Donor management: Nonprofit tips for retaining donors

Nonprofits aren’t simply organizations with a mission. In many ways, they function as the pillars of a community, bringing together people in need with people who want to help and funneling resources toward a worthy cause. The people with those resources are often donors, and their continued support is paramount — both for serving the community and holding together the nonprofit organization itself.

Donor retention is an area of great concern within the charity sector. A 2018 study by the Fundraising Effectiveness Project found average retention rates to be just 45.5 percent in 2017. Donor management strategies are key to ensuring a continual flow of funds for your organization.

Many do-gooders at heart, especially those in charge of smaller organizations, might feel icky about the idea of “donor management” — but when done right, it can actually make your nonprofit more authentically engaging and of greater service to the world.

What is donor management?

In many ways, donor management is synonymous with data management. It’s all about recording and tracking donations, donor engagement, and details about who donors are and what they care about. When a donor gives generously to your nonprofit, that forges a relationship — donor management then tracks those details to create an even deeper partnership.

If you think about it, you probably have similar records (at least mentally) of your relationships with friends and family. You’re aware of your history together as well as their personal lives and preferences. Ideally, your organization will have a lot more donors than you do personal relationships. And since this is more akin to a business relationship, a database is not only justified but incredibly important.

Managing donor data

The information you keep about donors will depend on the type of nonprofit you run and your organization’s goals. However, there are some basic details you should always keep about each donor, such as

  • Name and contact information
  • Records of all donations and event attendance
  • Volunteer status
  • Personal interactions you and your team have had with them
  • What communications they receive from the organization
  • Whether or not they respond to or even open emails

Jotform has templates and tools designed to collect all of this data, including donation and donor information. You can customize donation receipts to match your nonprofit’s branding and deliver additional calls to action (CTAs).

To effectively use your database, conduct additional work to organize it. This is where donor segmentation comes in. This strategy for data management categorizes donors into different groups that will help you determine how to best approach them in the future. Examples of different segments include

  • Recurring donors
  • One-time donors
  • Volunteers
  • Event attendees who haven’t donated
  • Event attendees who have donated
  • Large donors

The characteristics that define these segments mean you might need to engage them in different ways. Recurring donors are committed to and interested in your organization or cause — so they’ll benefit most from pertinent updates about the good their donations are doing. Conversely, you’ll need to target one-time donors with communications designed to learn more about them and convert them into recurring donors.

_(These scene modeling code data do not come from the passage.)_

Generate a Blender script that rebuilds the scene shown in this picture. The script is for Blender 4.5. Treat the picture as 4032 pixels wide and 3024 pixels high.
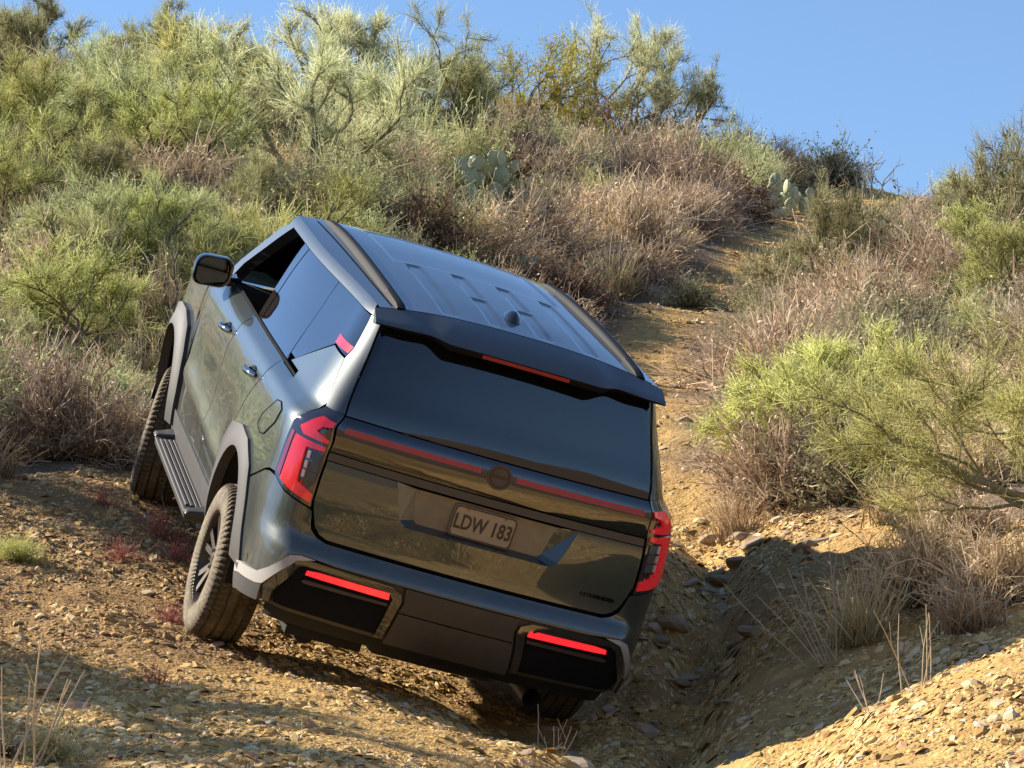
import bpy, bmesh, math, random
import numpy as np
from mathutils import Matrix, Vector
for o in list(bpy.data.objects): bpy.data.objects.remove(o)
SC = bpy.context.scene
COL = SC.collection
# ------------------------------------------------------------------ camera
cam_d = bpy.data.cameras.new('camera'); cam = bpy.data.objects.new('camera', cam_d); COL.objects.link(cam)
cam_d.sensor_fit = 'HORIZONTAL'; cam_d.sensor_width = 36.0; cam_d.lens = 120.0
cam_d.clip_start = 0.5; cam_d.clip_end = 6000
cam.location = (0, 0, 1.6); cam.rotation_euler = (math.radians(99.0), 0, 0)
SC.camera = cam
# ------------------------------------------------------------------ light
SUN_AZ, SUN_EL = -68.0, 34.0        # azimuth from +Y towards +X, degrees
sa, se = math.radians(SUN_AZ), math.radians(SUN_EL)
SUN_DIR = Vector((math.sin(sa)*math.cos(se), math.cos(sa)*math.cos(se), math.sin(se)))
sl = bpy.data.lights.new('sun', 'SUN'); sl.energy = 5.0; sl.angle = math.radians(0.53); sl.color = (1.0, 0.90, 0.76)
sun = bpy.data.objects.new('sun', sl); COL.objects.link(sun); sun.location = SUN_DIR*60
sun.rotation_euler = SUN_DIR.to_track_quat('Z', 'Y').to_euler()
wd = bpy.data.worlds.new('World'); SC.world = wd; wd.use_nodes = True
wn = wd.node_tree.nodes; wl = wd.node_tree.links
sky = wn.new('ShaderNodeTexSky'); sky.sky_type = 'NISHITA'; sky.sun_disc = False
sky.sun_elevation = se; sky.sun_rotation = sa; sky.altitude = 700; sky.air_density = 1.0; sky.dust_density = 0.0; sky.ozone_density = 4.5
bgn = wn['Background']; bgn.inputs[1].default_value = 0.080
wl.new(sky.outputs[0], bgn.inputs[0])
SC.view_settings.view_transform = 'Standard'; SC.view_settings.look = 'None'; SC.view_settings.gamma = 1.0
SC.view_settings.exposure = 1.12
SC.render.engine = 'CYCLES'
SC.cycles.max_bounces = 6; SC.cycles.diffuse_bounces = 2; SC.cycles.glossy_bounces = 3; SC.cycles.transmission_bounces = 2; SC.cycles.transparent_max_bounces = 4
RNG = np.random.default_rng(7); random.seed(7)

# ------------------------------------------------------------------ helpers
def tag(o, label=None, cat=None, group=None, kind=None):
    if label: o['label'] = label
    if cat: o['category'] = cat
    if group: o['group'] = group
    if kind: o['kind'] = kind
    return o
def mesh_obj(name, V, F, mat=None, parent=None, smooth=None, bevel=0, seg=2):
    me = bpy.data.meshes.new(name)
    me.from_pydata([tuple(map(float, v)) for v in V], [], [tuple(int(i) for i in f) for f in F])
    me.update()
    return link_mesh(name, me, mat, parent, smooth, bevel, seg)
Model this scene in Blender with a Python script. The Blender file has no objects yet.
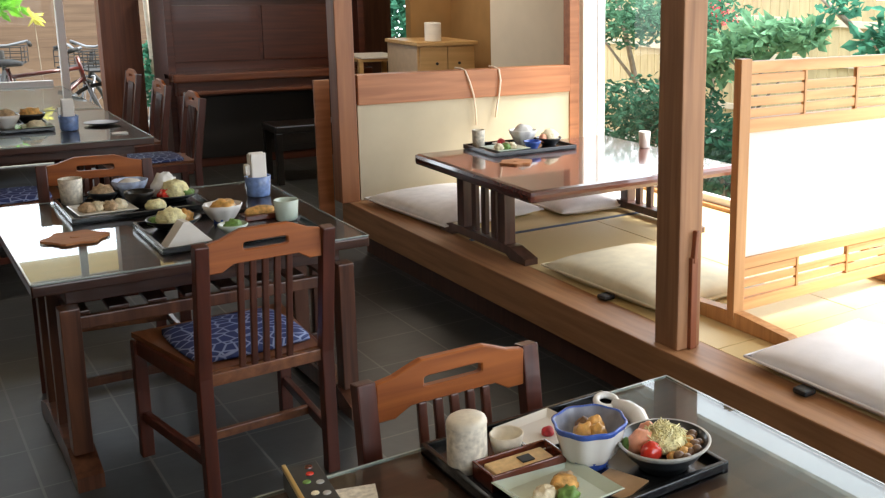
import bpy, bmesh, math, random
from mathutils import Vector, Matrix, noise
random.seed(7)
S = bpy.context.scene
COL = S.collection
PI = math.pi
# ------------------------------------------------------------------ materials
def new_mat(name):
    m = bpy.data.materials.new(name); m.use_nodes = True
    nt = m.node_tree
    return m, nt, nt.nodes['Principled BSDF']
def plain(name, col, rough=.5, spec=.5, coat=0, metal=0, var=0, vscale=20, trans=0, bump=0):
    m, nt, b = new_mat(name)
    b.inputs['Base Color'].default_value = (*col, 1); b.inputs['Roughness'].default_value = rough
    b.inputs['Specular IOR Level'].default_value = spec; b.inputs['Metallic'].default_value = metal
    b.inputs['Coat Weight'].default_value = coat; b.inputs['Coat Roughness'].default_value = .06
    if var or bump:
        tc = nt.nodes.new('ShaderNodeTexCoord'); n = nt.nodes.new('ShaderNodeTexNoise')
        n.inputs['Scale'].default_value = vscale; n.inputs['Detail'].default_value = 5
        nt.links.new(tc.outputs['Object'], n.inputs['Vector'])
        if var:
            r = nt.nodes.new('ShaderNodeValToRGB')
            r.color_ramp.elements[0].position = .3; r.color_ramp.elements[1].position = .7
            r.color_ramp.elements[0].color = (*[c*(1-var) for c in col], 1)
            r.color_ramp.elements[1].color = (*[min(1, c*(1+var)) for c in col], 1)
            nt.links.new(n.outputs['Fac'], r.inputs['Fac']); nt.links.new(r.outputs['Color'], b.inputs['Base Color'])
        if bump:
            bp = nt.nodes.new('ShaderNodeBump'); bp.inputs['Strength'].default_value = bump; bp.inputs['Distance'].default_value = .01
            nt.links.new(n.outputs['Fac'], bp.inputs['Height']); nt.links.new(bp.outputs['Normal'], b.inputs['Normal'])
    return m
def wood(name, light, dark, axis=2, rough=.4, coat=0, fine=28, along=1.6):
    m, nt, b = new_mat(name)
    tc = nt.nodes.new('ShaderNodeTexCoord'); mp = nt.nodes.new('ShaderNodeMapping')
    sc = [fine]*3; sc[axis] = along
    mp.inputs['Scale'].default_value = sc
    n = nt.nodes.new('ShaderNodeTexNoise'); n.inputs['Scale'].default_value = 1; n.inputs['Detail'].default_value = 6
    n.inputs['Distortion'].default_value = .6
    r = nt.nodes.new('ShaderNodeValToRGB'); e = r.color_ramp.elements
    e[0].position = .32; e[1].position = .68; e[0].color = (*dark, 1); e[1].color = (*light, 1)
    L = nt.links.new
    L(tc.outputs['Object'], mp.inputs['Vector']); L(mp.outputs['Vector'], n.inputs['Vector'])
    L(n.outputs['Fac'], r.inputs['Fac']); L(r.outputs['Color'], b.inputs['Base Color'])
    b.inputs['Roughness'].default_value = rough; b.inputs['Coat Weight'].default_value = coat; b.inputs['Coat Roughness'].default_value = .05
    return m
def glass_mat(name, tint=(1, 1, 1), ior=1.45):
    m, nt, b = new_mat(name); nt.nodes.remove(b)
    o = nt.nodes['Material Output']; t = nt.nodes.new('ShaderNodeBsdfTransparent'); g = nt.nodes.new('ShaderNodeBsdfGlossy')
    f = nt.nodes.new('ShaderNodeFresnel'); mx = nt.nodes.new('ShaderNodeMixShader')
    t.inputs['Color'].default_value = (*tint, 1); g.inputs['Roughness'].default_value = .015; f.inputs['IOR'].default_value = ior
    L = nt.links.new
    ge = nt.nodes.new('ShaderNodeNewGeometry'); mt = nt.nodes.new('ShaderNodeMath'); mt.operation = 'SUBTRACT'; mt.inputs[0].default_value = 1
    mu = nt.nodes.new('ShaderNodeMath'); mu.operation = 'MULTIPLY'
    L(ge.outputs['Backfacing'], mt.inputs[1]); L(f.outputs[0], mu.inputs[0]); L(mt.outputs[0], mu.inputs[1])
    L(mu.outputs[0], mx.inputs[0]); L(t.outputs[0], mx.inputs[1]); L(g.outputs[0], mx.inputs[2]); L(mx.outputs[0], o.inputs['Surface'])
    return m
def paper_mat(name, col, tr=.5):
    m, nt, b = new_mat(name); nt.nodes.remove(b)
    o = nt.nodes['Material Output']; d = nt.nodes.new('ShaderNodeBsdfDiffuse'); t = nt.nodes.new('ShaderNodeBsdfTranslucent'); mx = nt.nodes.new('ShaderNodeMixShader')
    d.inputs['Color'].default_value = (*col, 1); t.inputs['Color'].default_value = (*col, 1); mx.inputs[0].default_value = tr
    L = nt.links.new
    L(d.outputs[0], mx.inputs[1]); L(t.outputs[0], mx.inputs[2]); L(mx.outputs[0], o.inputs['Surface'])
    return m
def leaf_mat(name, col, var=.35):
    m, nt, b = new_mat(name); nt.nodes.remove(b)
    o = nt.nodes['Material Output']; d = nt.nodes.new('ShaderNodeBsdfDiffuse'); t = nt.nodes.new('ShaderNodeBsdfTranslucent'); mx = nt.nodes.new('ShaderNodeMixShader')
    tc = nt.nodes.new('ShaderNodeTexCoord'); n = nt.nodes.new('ShaderNodeTexNoise'); n.inputs['Scale'].default_value = 9
    r = nt.nodes.new('ShaderNodeValToRGB'); e = r.color_ramp.elements
    e[0].position = .35; e[1].position = .65
    e[0].color = (*[c*(1-var) for c in col], 1); e[1].color = (*[min(1, c*(1+var)) for c in col], 1)
    L = nt.links.new
    L(tc.outputs['Object'], n.inputs['Vector']); L(n.outputs['Fac'], r.inputs['Fac'])
    for s in (d, t): L(r.outputs['Color'], s.inputs['Color'])
    mx.inputs[0].default_value = .35
    L(d.outputs[0], mx.inputs[1]); L(t.outputs[0], mx.inputs[2]); L(mx.outputs[0], o.inputs['Surface'])
    return m
def floor_mat():
    m, nt, b = new_mat('slate_tile')
    tc = nt.nodes.new('ShaderNodeTexCoord'); br = nt.nodes.new('ShaderNodeTexBrick'); n = nt.nodes.new('ShaderNodeTexNoise'); mx = nt.nodes.new('ShaderNodeMix')
    mx.data_type = 'RGBA'; mx.blend_type = 'MULTIPLY'; mx.inputs['Factor'].default_value = .8
    br.offset = 0; br.inputs['Scale'].default_value = 1; br.inputs['Brick Width'].default_value = .332; br.inputs['Row Height'].default_value = .332
    br.inputs['Mortar Size'].default_value = .0045; br.inputs['Mortar Smooth'].default_value = .2
    br.inputs['Color1'].default_value = (.036, .040, .041, 1); br.inputs['Color2'].default_value = (.066, .071, .073, 1); br.inputs['Mortar'].default_value = (.13, .13, .125, 1)
    n.inputs['Scale'].default_value = 7; n.inputs['Detail'].default_value = 8
    r = nt.nodes.new('ShaderNodeValToRGB'); r.color_ramp.elements[0].color = (.45, .45, .45, 1); r.color_ramp.elements[1].color = (1.3, 1.3, 1.3, 1)
    bp = nt.nodes.new('ShaderNodeBump'); bp.inputs['Strength'].default_value = .25; bp.inputs['Distance'].default_value = .01
    L = nt.links.new
    L(tc.outputs['Object'], br.inputs['Vector']); L(tc.outputs['Object'], n.inputs['Vector']); L(n.outputs['Fac'], r.inputs['Fac'])
    L(br.outputs['Color'], mx.inputs['A']); L(r.outputs['Color'], mx.inputs['B']); L(mx.outputs['Result'], b.inputs['Base Color'])
    L(n.outputs['Fac'], bp.inputs['Height']); L(bp.outputs['Normal'], b.inputs['Normal'])
    b.inputs['Roughness'].default_value = .42
    return m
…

All of this creates a deeper level of engagement with your donors, which makes it less likely they’ll tune out.

Using the data

Vast and well-organized data about your donors is only as useful as the way you strategize and take action with it.

Your segments will allow you to personalize communications by precise degrees. For example, one segment might be for donors who made their first donation at a charity event. You can further parse this data by the actual event where they first donated.

This will then allow you to send emails to your database with lines such as, “Ever since you made your first donation at [name of event]…” This level of specificity can go a long way in building relationships and driving deeper engagement. It reminds the donor how they began their relationship with your nonprofit and demonstrates that you care about that relationship.

Donor data and segmentation also provide an opportunity to escalate your CTAs. For example, if you have a segment for recurring donors who always donate $50 every single month as well as during a holiday or other milestone, you can thank them for their specific contribution level and comfortably ask them for a one-time donation of $75 instead for the special occasion.

If they’ve expressed interest in volunteering at an event or through one of your surveys, you can also add that CTA to any of your communications with them.

Donor management is critical for donor retention

At its core, donor management has nothing to do with finding sneaky marketing strategies to get more money from your base; it’s about keeping track of your donors so you can help them better serve the community.

For whatever reason — whether it was your organization or the cause itself — something inspired each and every one of your donors to provide that first gift. Giving to your nonprofit gave something to them as well, emotional or otherwise.

Donor management is ultimately a way to maximize what your donors are receiving so they feel good about continued giving.